There is a distinction between nomad, tourist and traveller. You get nomadic travellers and travelling tourists yet there is a distinction between the three. Whilst a nomad makes a life of travelling and a tourist escapes life through travelling, a traveller slips somewhere between the two as a touristing nomad. I was mostly a tourist whilst married; I could only dream of the nomadic life. It was the tension between the opposites that exposed the traveller in me. I doubt I will ever be a typical tourist again and, as I create a map for my inner nomad to navigate, I travel.
I am mutable. I travel to be anyone I want to be—the harem, the schizophrenic, the deranged. I don’t have to be who I was yesterday. I want to change my names to days of the week. Even that feels limiting.
The jungle breathes for me now, the rivers move me. I offer my host a craniosacral session—I miss my craft—and get gifted a breadfruit curry in exchange. The days now are all about waterfalls and perfumed fruits; connection and comfort. There’s elemental alchemy here. As I plot the route and navigate the journey, it is like placing pins in a globe of the earth.

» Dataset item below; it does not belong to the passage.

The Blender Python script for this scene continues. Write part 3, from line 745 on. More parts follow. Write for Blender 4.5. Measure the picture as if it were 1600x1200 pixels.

Travel is an opportunity for data gathering and those pins are mirrored like acupuncture needles mapping the nadis and activating the elemental chakra bodies. The trapped energy is released to turn the wheel, and the gears lock in and ultimately drive movement.
Traveller acupuncture. The quintessential calibration tool.
Already my trip has shifted radically through meeting new friends and reconnecting with old ones. I feel into whether the re-planning is due to fear of boredom in the pauses or whether they are legitimate growth-through-travel opportunities. The adventure has begun to sweep me up and I am not resisting … it feels like doorways are stretching open and luring me across the liminal spaces of transition like a space gate.
A baby monkey hangs from the balcony loitering with intent to steal my banana. Ferns hang from high branches, hitching a ride from the undergrowth into the canopy; an umbrella for the plants and creatures beneath. Tension palpates instinct, the neuro pathways create their own patterns, building without thought or knowledge of where the pathways will lead.
I go for one last plunge. I say goodbye to the river … for now. The rocks provide the momentum for both of us. “I’ll meet you in the ocean.” I say.